As of Friday, the index's year-to-date return stood at 4.249%, down from 5.03% at the end of the previous week, and down as well from its peak level for the year so far of 5.835%, recorded on May 9. The index had finished 2012 with a cumulative return of 15.583%, just a little below its peak for the year of 15.589%.

Among its other components, the index showed an average price of 104.967 on Friday, well down from 106.071 a week earlier. Its yield to worst stood at 5.70%, up from 5.343% a week earlier and well up from the May 9 low of 4.986%, its lowest-ever level on record. Its spread to worst over comparable Treasury issues widened to 469 basis points from 451 bps the week before, and from 427 bps, the tightest level so far this year, also set on May 9.

Brokers bashed around

Back on a sector basis, Advantage Data meanwhile showed the bonds of financial brokers, dealers and exchange companies showing the biggest loss of any of the significantly sized sectors, as they slid by 1.03% in the week ended Friday.
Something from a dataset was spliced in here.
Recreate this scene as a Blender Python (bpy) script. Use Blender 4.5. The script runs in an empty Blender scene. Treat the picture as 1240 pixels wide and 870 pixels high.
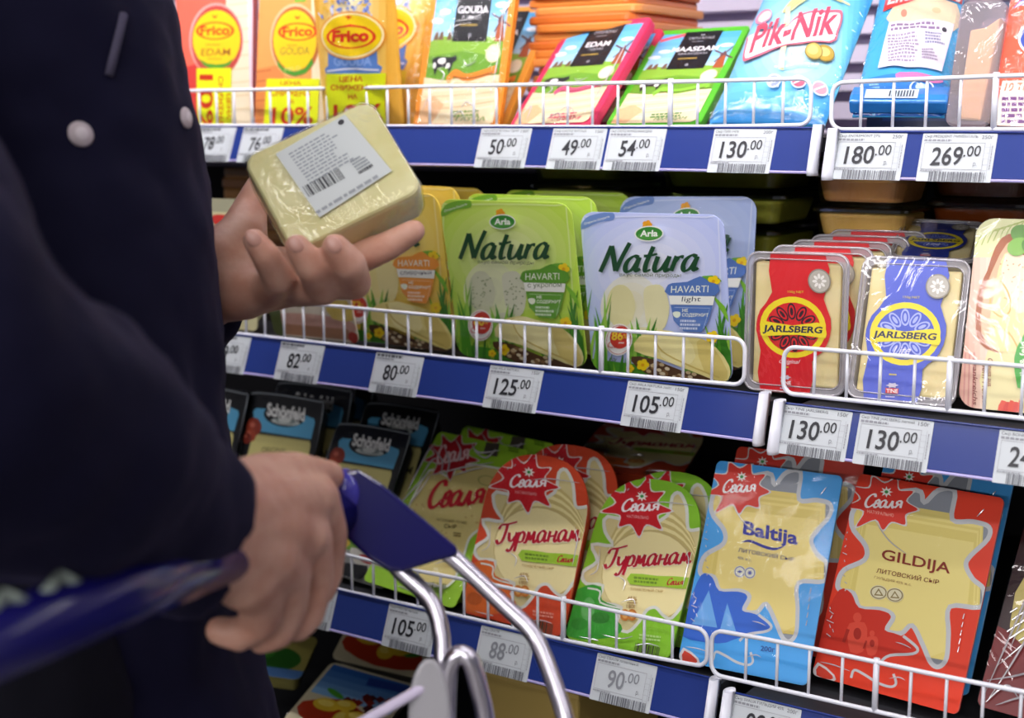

It was the second straight week the sector had been among the Bottom Five worst finishers, having also been there the week before with a 0.38% loss.

Other major sectors showing sizable losses in the latest week included automotive services such as vehicle rental companies (down 0.94%), electric and gas utilities (down 0.84%), telecommunications (down 0.83%) and chemical manufacturing (down 0.73%).

Like the brokers, telecom was also among the biggest losers for a second straight week, having been there the week before with a 0.40% downturn. However, automotive services had been among the sectors with the smallest losses the previous week, when the grouping lost 0.11%.

There was no upside as such this week, as all of the significantly sized sectors finished in the red, as noted. But among those who were the best performers on a relative basis, posting the smallest losses, were machinery and computer manufacturing (down 0.33%), publishing and printing (down 0.35%), wholesale durable goods distributors (down 0.38%), holding companies and other investment offices (down 0.39%) and metals mining (down 0.40%).

It was the third straight week among the Top Five best performers for the durable goods distributors and the second straight week among the elite for holding companies and investment offices, which had each been there the week before when they were up 0.03% and down just 0.09%, respectively. The machinery and computer makers and metals mining groups had meanwhile both been among the worst performers the week before, with losses of 0.38% and 0.47%, respectively.

Food stores in lead for year

Twenty-two weeks into 2013, the food stores sector remained the clear leader among the key sectors on a year-to-date basis for a 20th straight week, posting a cumulative return of 12.86%. It was the first and so far remained the only major sector to hit double digits on a percentage basis this year.

Precision instrument manufacturing moved up by two slots into second place with a 6.75% return on the year so far, followed by insurance carriers, in third place for a second straight week with a 6.67% return. Then came non-computer electronic manufacturing, which fell two notches to fourth place at 6.23%, and publishing and printing, which had not been among the prior week's leaders, at 5.70%.

Among the year-to-date underachievers, telecommunications had the smallest cumulative return of any major sector for a second consecutive week, with just a 2.72% gain for 2013 so far.

That was followed by transportation equipment manufacturing and metals mining (both up by 2.99%), real estate (up 3.28%) and automotive services (up 3.43%). All but auto services had also been among the worst year-to-date finishers the previous week as well.